Friday, February 27, 2015

A Little Garden Prep and a Little Family History

    With the advent of the warmer weather my thoughts have been turning to my vegetable garden.  I've been trying to get the last portion covered with cardboard and straw. I also mucked out the area around the goat barn, hauling about 6 wheelbarrow loads of manure mixed with straw around to the vegetable garden in the front yard.  This has always been a task that I have dreaded as it is very difficult to break up the heavily layered muck with my scoop shovel.  Not so this year. I broke down and bought me the proper tool for the job, a manure fork. It looks very much like a pitch fork, the major difference being that the tines are a bit less pointy. The job was so much easier with the right tool. Besides, it could be useful as a prop for family photos.  I'm hoping it will also be helpful in mucking out the chicken and duck pens. Between, the goats, the ducks, the chickens and my two compost piles we will have produced on the premises most of the fertilizer needed for our vegetable garden. I would still like to make one trip to my friend's horse farm for a pickup load of well composted horse manure.
I put the tomato cages around the rhubarb to protect it from the ducks
    The weather has been unusually mild for the past two months. January felt more like February usually feels. Then February has felt more like March. I'm thinking my corn will probably do very well this year if that pattern holds for the remainder of the year.  I may even be able to plant a few weeks earlier than normal. My rhubarb is up a full month earlier than normal and the fruit trees look like they are going to bloom early.  Normally the rhubarb is barely up in time for me to get a rhubarb pie for my birthday. While the warmer weather may bode well for the vegetable garden, I'm not sure how it will affect the bees. I'm suspicious of any weather patterns outside of the norm.

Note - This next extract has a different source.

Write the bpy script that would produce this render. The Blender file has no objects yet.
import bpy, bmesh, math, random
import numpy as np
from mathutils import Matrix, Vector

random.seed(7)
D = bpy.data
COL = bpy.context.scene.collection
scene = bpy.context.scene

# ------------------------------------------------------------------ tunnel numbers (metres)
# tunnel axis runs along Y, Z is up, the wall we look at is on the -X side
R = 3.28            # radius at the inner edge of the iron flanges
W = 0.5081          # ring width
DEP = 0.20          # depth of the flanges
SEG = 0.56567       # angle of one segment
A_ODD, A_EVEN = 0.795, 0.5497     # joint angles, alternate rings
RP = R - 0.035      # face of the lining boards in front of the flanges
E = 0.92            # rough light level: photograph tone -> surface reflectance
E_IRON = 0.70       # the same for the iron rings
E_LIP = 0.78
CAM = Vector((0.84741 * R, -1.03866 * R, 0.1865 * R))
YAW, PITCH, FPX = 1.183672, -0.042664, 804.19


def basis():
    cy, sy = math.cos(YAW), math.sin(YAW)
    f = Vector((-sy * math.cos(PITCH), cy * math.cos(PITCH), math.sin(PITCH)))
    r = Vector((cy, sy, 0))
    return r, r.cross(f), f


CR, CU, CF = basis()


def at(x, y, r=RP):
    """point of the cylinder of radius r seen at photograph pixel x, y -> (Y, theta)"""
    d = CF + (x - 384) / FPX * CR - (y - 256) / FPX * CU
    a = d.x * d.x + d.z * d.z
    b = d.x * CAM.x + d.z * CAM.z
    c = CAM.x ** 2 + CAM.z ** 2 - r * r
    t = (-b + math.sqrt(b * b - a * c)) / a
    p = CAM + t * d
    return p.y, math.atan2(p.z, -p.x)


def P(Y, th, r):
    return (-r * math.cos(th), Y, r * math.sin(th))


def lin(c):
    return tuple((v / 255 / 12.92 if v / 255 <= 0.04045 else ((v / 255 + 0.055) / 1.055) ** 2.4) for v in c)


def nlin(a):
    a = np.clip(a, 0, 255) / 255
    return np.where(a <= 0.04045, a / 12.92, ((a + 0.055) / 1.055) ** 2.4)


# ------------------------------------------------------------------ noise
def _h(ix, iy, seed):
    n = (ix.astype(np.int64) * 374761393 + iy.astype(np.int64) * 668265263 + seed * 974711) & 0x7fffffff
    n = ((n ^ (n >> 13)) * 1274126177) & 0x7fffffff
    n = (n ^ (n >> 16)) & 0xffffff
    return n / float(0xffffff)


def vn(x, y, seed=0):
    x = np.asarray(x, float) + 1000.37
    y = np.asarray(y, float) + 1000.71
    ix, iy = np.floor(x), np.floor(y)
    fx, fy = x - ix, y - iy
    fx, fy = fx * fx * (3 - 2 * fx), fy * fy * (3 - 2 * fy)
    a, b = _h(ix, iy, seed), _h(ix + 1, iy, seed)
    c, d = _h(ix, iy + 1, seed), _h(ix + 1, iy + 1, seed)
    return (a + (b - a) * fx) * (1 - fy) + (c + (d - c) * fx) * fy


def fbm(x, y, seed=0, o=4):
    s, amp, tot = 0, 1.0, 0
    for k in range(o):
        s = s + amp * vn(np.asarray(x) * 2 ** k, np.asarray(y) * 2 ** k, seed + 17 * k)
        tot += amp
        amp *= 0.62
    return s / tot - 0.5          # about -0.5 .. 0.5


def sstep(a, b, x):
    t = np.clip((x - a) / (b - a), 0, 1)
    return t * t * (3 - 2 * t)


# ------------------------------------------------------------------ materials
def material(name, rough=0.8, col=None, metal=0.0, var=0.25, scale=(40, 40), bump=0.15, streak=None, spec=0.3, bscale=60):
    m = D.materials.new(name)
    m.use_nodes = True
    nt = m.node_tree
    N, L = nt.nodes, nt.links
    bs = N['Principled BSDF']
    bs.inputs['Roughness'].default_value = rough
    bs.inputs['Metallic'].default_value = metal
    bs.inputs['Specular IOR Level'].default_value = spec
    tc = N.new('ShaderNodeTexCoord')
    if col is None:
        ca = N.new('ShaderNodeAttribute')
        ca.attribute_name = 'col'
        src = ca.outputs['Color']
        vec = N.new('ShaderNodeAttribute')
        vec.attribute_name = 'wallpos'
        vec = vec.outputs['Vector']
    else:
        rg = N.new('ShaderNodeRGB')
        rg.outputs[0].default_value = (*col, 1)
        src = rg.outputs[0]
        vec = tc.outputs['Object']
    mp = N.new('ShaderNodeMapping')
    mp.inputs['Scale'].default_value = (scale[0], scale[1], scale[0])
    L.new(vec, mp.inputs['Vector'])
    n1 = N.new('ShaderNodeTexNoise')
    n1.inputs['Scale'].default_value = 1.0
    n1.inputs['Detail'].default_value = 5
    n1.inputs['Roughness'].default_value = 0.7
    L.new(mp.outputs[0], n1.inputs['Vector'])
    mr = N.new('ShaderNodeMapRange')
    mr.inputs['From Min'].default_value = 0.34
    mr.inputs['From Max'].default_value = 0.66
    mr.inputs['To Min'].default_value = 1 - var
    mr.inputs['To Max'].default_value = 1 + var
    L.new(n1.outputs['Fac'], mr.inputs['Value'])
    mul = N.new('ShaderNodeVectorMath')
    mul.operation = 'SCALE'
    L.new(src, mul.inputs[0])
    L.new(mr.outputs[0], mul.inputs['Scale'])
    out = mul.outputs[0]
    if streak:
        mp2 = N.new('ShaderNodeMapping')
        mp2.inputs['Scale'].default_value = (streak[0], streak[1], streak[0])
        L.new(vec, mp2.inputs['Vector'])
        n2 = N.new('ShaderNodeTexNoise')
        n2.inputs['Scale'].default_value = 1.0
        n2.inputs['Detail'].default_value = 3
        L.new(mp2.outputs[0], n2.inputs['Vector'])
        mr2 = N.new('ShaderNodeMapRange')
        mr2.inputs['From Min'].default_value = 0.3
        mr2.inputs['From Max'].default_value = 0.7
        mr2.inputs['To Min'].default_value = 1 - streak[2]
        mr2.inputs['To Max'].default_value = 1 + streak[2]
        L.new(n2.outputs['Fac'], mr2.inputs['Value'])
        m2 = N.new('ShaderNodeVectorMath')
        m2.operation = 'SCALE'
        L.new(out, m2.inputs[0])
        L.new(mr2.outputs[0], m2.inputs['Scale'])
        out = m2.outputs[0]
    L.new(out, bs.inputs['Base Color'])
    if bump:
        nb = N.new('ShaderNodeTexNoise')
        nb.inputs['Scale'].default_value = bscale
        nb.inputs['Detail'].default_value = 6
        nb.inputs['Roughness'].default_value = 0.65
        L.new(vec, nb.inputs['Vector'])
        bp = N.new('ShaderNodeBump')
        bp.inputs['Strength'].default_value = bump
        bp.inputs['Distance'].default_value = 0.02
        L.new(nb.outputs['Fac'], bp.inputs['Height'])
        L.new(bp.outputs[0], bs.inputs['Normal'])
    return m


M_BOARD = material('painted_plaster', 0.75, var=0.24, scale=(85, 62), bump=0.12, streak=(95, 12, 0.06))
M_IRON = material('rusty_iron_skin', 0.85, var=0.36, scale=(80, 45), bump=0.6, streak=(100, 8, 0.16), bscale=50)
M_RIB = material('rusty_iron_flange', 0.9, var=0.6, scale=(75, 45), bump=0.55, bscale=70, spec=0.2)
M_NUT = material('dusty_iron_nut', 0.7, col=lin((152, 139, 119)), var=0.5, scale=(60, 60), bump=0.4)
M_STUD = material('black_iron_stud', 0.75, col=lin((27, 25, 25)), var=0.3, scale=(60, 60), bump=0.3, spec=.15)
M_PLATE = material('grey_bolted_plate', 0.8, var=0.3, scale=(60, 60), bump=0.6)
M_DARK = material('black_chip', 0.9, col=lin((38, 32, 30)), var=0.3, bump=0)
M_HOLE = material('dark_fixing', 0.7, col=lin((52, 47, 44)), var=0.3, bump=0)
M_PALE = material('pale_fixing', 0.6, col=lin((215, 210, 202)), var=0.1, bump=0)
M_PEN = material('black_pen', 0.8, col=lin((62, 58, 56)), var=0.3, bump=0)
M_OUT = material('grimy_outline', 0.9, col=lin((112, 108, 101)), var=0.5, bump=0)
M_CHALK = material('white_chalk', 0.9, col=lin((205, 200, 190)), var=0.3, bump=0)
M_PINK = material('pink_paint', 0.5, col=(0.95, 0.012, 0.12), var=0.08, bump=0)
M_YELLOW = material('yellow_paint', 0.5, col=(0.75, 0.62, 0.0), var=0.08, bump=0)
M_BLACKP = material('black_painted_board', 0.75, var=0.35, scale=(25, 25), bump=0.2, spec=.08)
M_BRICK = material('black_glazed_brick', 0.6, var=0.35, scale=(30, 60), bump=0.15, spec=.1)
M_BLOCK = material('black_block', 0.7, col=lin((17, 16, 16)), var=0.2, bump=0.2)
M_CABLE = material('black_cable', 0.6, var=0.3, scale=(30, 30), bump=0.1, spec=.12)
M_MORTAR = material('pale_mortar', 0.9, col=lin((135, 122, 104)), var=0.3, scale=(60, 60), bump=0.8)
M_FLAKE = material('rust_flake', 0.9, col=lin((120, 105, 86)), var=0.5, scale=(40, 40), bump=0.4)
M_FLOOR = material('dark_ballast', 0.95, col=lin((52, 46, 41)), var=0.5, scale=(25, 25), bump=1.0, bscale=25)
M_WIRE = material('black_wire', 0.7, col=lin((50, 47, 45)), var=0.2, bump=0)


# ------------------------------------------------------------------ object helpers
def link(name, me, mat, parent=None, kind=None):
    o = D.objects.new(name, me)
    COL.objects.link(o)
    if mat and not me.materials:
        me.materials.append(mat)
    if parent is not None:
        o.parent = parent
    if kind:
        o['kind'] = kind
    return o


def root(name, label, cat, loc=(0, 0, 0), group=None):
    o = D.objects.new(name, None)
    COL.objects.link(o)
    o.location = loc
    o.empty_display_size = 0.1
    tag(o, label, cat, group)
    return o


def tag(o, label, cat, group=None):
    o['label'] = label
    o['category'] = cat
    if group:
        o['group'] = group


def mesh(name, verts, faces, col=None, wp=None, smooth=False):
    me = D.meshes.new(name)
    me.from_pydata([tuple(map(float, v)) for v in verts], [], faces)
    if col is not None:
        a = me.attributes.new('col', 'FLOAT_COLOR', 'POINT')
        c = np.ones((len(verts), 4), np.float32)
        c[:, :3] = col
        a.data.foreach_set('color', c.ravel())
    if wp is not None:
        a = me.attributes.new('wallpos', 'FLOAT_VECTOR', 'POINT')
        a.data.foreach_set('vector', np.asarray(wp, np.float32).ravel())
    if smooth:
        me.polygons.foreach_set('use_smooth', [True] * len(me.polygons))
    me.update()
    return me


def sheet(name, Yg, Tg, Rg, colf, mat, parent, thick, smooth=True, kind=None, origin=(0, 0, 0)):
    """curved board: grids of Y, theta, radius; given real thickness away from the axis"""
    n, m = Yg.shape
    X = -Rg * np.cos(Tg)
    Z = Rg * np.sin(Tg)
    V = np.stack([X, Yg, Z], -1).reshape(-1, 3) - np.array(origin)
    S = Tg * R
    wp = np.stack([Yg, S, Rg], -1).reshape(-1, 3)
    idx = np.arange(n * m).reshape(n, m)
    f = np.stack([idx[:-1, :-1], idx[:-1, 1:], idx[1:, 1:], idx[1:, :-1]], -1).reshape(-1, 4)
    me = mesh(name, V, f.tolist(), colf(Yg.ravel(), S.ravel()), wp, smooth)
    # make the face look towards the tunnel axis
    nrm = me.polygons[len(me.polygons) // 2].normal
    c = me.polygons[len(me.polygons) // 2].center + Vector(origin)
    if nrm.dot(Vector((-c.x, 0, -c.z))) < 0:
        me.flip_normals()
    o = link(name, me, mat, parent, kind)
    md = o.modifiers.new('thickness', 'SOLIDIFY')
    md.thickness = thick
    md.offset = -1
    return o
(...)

    Linda and I were both delighted to have a visit from the Kangs this week. Sarah drove up Wednesday with the younger two thirds of the Kanglings to take Dong Bin, their visiting cousin, to SeaTac to catch a flight back to Korea. We got a two day visit out of the deal. I wasn't able to spend as much time with them as I would have liked, but I did get to cook breakfast for them twice. I cooked sour dough blueberry waffles one morning and sausage egg Mcmuffins the next.  I had some volunteer help at the Beez Neez from Elise, Hannah, and Chloe.  I also enjoyed  a little family history time with Sarah. She is lobbying for me to work on the John Maythem and Catherine Guckian family. They were married in Ohio in 1838, but John Maythem was born in England and Catherine Guckian was born in Ireland. I've not done any research before where I've successfully traced someone back to Europe.  It should prove an interesting challenge.

    I watched a RootsTech video this past week about newspapers.com, an Ancestry.com subsidiary.  I played around with the website for a few hours and found some interesting tidbits.  I searched some issues of the Tiller and Toiler from Larned, Kansas. I found an announcement for a farm sale where Frank Rolo was preparing to move to Oregon. Another issue had an item regarding the sheriff arresting Frank Rolo's hired man for theft.  There was also a detailed report of a letter from Mrs. Frank Rolo in Oregon to her sister in Larned, Kansas regarding the suicide of a step-brother in Oregon.  There was a lot of information regarding relationships. Newspapers can be an amazing source if they are available for the particular time and place you are researching.